Martin van Gelderen, an expert in the history of political thought, shared his reflections on the vast gap between classical republican theory and the modern political structure of the EU. He examined this from the perspectives of two of the most important Republican ideologues: James Madison and Hugo Grotius.
The republican ideal, the fruit of political thought originating in Antiquity, was fully formulated by the 17th century Dutch thinker, Hugo Grotius. There are two main components of this theory that are closely interconnected. One is the anthropocentric value model, where a human’s freedom from the suppression of freedom is recognized as the highest manifestation of liberty. Essentially, this is in general terms the same as what we now understand as the modern liberal concept of personal liberty (or negative liberty)—that is, freedom that is not externally imposed, and man’s ability to independently choose his own path in life. However, unlike modern liberalism, the concept of Republican liberty is not limited to such a negative definition. Another no less important component to Republican theory is political liberty, or positive liberty. That is, in order to have the first component, it’s necessary to participate in the governing of the society to which an individual belongs. Without such active participation, the first liberty—personal—remains dependent on those who make policy decisions. Thus, the Republican ideal of citizenship implies direct active participation in the affairs of community management primarily through the institution of direct democracy. It is primarily as a result of this that the Republican model was implemented only in comparatively small societies where such a form of democracy was possible.
Liberalism and Republicanism diverged somewhat at the moment when the question of applying the Republican model to large communities arose after the American Revolution. The heated debates that followed about principles of administration generated much of the representative government model, which is now often associated with democracy in general. In this context it seems no accident that the choice of the second classic theorist was the fourth president of the United State, James Madison. Madison was the youngest signatory of the Declaration of Independence (literally saturated with Republican ideas), one of the authors of the Constitution, and the co-author of the “Federalist” journal. While still at college, James Madison was equally influenced by Grotius’ Republican ideas as by the social contract theory of Thomas Hobbes.

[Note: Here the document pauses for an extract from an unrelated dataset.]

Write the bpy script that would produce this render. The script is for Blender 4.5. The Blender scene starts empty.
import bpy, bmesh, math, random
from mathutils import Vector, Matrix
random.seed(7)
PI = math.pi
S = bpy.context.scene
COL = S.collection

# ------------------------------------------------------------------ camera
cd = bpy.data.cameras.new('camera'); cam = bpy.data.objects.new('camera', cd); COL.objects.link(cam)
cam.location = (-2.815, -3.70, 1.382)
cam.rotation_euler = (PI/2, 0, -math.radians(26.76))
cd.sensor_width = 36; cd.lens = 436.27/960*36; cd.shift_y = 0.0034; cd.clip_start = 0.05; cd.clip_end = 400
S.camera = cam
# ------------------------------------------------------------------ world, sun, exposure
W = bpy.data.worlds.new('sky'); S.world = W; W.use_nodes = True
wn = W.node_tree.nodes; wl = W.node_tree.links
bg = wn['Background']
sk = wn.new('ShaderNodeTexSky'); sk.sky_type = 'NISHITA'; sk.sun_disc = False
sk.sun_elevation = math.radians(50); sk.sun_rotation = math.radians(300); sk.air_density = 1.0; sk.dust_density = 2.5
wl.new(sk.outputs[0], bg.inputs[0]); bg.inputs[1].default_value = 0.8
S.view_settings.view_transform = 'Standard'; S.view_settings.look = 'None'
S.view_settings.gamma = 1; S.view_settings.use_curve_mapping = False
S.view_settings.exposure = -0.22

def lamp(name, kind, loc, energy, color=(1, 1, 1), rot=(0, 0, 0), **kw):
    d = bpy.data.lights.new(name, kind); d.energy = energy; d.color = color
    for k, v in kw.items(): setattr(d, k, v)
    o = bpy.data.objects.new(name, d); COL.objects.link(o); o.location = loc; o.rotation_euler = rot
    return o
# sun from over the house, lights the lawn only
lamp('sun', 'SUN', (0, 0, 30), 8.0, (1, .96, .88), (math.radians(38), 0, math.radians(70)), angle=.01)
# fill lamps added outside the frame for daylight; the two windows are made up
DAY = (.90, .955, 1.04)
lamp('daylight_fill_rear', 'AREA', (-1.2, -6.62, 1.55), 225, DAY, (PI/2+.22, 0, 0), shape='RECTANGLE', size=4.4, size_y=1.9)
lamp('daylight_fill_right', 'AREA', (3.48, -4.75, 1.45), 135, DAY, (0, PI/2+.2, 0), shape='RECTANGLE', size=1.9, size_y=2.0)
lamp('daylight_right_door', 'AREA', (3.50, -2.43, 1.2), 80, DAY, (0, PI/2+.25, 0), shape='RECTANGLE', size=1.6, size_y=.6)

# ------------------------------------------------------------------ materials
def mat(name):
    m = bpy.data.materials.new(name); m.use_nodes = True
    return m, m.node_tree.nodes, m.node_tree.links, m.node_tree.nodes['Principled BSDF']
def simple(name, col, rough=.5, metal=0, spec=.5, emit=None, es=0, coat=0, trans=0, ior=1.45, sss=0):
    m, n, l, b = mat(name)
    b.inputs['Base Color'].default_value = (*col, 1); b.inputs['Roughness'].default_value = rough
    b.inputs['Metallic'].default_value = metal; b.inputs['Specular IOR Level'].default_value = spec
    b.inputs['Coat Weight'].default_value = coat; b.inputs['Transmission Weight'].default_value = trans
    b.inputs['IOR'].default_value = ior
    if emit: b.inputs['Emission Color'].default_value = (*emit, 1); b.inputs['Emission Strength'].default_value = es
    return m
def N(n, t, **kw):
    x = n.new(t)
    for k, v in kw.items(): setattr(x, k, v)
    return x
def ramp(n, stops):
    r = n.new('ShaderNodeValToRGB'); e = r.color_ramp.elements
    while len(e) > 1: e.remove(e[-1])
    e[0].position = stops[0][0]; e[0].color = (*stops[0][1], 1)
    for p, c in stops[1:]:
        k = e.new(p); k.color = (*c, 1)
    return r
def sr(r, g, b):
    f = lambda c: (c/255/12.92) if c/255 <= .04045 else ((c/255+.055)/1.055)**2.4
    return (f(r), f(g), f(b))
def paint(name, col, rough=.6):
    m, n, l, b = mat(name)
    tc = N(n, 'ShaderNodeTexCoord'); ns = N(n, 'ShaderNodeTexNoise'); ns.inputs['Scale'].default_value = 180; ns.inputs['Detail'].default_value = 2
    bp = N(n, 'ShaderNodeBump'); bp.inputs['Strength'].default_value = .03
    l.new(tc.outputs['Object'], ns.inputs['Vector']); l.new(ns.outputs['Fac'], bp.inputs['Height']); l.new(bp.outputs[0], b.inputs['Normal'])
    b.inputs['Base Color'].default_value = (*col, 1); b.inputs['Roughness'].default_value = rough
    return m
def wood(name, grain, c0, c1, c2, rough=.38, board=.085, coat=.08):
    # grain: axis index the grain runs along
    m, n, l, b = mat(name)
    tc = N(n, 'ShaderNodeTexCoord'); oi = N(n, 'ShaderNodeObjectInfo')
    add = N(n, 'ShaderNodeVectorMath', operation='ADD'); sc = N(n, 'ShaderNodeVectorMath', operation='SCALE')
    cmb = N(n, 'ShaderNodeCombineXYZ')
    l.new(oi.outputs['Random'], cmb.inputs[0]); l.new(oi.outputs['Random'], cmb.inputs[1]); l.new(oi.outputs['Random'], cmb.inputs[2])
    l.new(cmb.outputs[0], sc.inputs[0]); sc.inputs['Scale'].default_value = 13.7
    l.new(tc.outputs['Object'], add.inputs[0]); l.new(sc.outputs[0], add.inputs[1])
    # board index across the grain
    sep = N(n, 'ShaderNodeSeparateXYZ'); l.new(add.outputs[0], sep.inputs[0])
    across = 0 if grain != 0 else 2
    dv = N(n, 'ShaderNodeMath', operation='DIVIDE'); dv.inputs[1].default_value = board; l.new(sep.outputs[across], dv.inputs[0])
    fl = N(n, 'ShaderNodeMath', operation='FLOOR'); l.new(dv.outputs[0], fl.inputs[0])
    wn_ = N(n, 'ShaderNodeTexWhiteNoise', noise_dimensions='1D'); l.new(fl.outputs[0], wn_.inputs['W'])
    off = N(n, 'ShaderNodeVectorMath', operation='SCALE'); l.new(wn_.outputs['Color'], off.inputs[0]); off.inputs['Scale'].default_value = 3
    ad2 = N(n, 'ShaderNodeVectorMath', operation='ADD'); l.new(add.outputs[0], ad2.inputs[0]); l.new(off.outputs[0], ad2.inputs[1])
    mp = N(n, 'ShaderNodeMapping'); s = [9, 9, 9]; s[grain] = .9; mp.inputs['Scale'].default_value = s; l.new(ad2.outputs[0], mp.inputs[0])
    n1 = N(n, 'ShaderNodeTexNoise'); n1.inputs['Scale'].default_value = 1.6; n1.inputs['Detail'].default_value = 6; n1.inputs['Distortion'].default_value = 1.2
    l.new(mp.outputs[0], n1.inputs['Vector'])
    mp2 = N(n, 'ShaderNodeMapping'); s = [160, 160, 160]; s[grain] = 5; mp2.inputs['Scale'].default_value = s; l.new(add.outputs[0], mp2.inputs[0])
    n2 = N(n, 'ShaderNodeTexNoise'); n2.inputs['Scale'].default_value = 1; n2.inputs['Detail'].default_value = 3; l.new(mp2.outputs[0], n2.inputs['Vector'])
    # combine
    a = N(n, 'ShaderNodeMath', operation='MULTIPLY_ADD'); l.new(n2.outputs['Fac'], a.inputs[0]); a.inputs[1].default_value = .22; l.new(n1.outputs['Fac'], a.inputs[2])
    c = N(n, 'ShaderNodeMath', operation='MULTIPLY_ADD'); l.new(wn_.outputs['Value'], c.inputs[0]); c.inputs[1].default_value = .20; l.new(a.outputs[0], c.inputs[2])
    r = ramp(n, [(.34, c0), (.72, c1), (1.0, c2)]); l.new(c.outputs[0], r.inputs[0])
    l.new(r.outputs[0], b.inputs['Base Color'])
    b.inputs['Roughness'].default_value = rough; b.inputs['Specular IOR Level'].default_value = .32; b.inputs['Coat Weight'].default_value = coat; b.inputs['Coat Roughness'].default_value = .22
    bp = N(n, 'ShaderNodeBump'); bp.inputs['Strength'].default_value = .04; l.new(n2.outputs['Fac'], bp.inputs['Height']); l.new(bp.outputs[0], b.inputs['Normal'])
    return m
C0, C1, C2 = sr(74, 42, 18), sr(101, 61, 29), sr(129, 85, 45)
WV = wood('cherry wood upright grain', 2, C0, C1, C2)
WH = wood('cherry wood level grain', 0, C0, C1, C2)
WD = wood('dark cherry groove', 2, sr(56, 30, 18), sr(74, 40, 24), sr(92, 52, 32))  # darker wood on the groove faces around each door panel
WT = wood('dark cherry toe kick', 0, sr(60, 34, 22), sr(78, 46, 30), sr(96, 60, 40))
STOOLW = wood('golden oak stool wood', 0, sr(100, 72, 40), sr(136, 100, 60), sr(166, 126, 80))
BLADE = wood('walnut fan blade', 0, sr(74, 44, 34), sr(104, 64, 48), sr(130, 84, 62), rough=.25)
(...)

Nonetheless, it was he who became one of the leaders of the Federalist Party, advocating for the creation of a strong federal government and House of Representatives (i.e. the U.S. Congress) elected on territorial criteria rather than on the basis of equal representation from each state. The opponents of the Federalists—the Anti Federalists—criticized the former of attempting to create a despotic system infringing on the rights of individual states and citizens. The dispute ended in the Great Compromise, which brought the positions of each party somewhat closer together. At this moment, however, the idea of representative democracy, rather incompatible with classical Republican theory, began its victory march throughout the world.
In light of the evolution of Republican theory and the birth of modern Liberalism from it, it is interesting to observe the modern EU more and more on the path of conversion from a confederation into a federation. If the idea of negative liberal freedom was initially accepted here, undoubtedly, as a supreme value, then the previous form of Republican positive liberty left not a trace on the European Commission. Citizens of certain countries entering the EU can influence the policy of pan-European authorities only very indirectly. If it’s still possible to speak about such an influence (though Republicanism implies direct participation in government rather than through organs of representative democracy) on the level of national governments, then the principles forming the European Commission remain completely opaque. In actuality, the EU controls the countries with the largest shares in its integrated economy. Meanwhile, the removal of citizens from administration jeopardizes the values split equally by Republicans and Liberals. What is the way out? Most likely, it stands to search for an exit in the creation of an institution of European citizenship and to change the principles of forming individual organs of power with the European Union.